Internally, Bo said it’s been smooth sailing, with a majority of the top executives from each company staying put after the merger.

“We found that we are actually each other’s mirror image,” he noted. “There wasn’t much of a culture clash.”

Looking ahead, Didi Kuaidi is finding growth opportunities around the globe, as evident by the $100 million it invested in Uber’s main U.S. competitor, Lyft, which is set to raise another $1 billion on a $4.5 billion valuation. Didi Kuaidi, which just named Yahoo co-founder Jerry Yang as a senior advisor, also led a $350 million round in GrabTaxi this summer and was part of a $500 million round that Ola raised last month.

Bo called Lyft the “pioneer of ride-sharing technology” with an app that is “very elegant, from a geek’s point of view.” He noted potential features like a Chinese customer visiting the U.S. and being able to hail a Lyft ride from their Didi app.

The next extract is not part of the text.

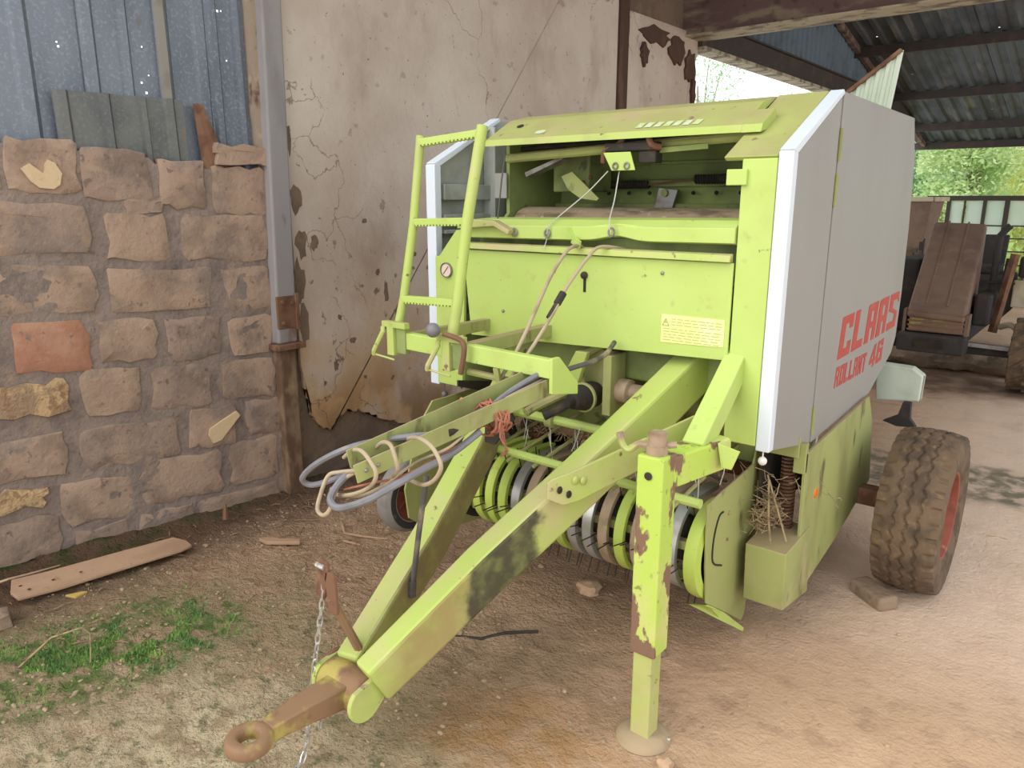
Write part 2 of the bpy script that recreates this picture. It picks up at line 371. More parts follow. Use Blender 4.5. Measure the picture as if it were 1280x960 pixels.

“We are still focused on our home market, but when we sit down together with Lyft and see how our powerful data-driven algorithms can combine with their product, it’s really exciting,” he said.

But most of the company’s resources remain dedicated to its home country, where Didi Kuaidi says it serves 250 million of 800 million urban customers — a majority of whom do not own cars and rely on other means of transportation.

“Ride-sharing in China is less of a cool thing,” Bo said, “and more like a necessity.”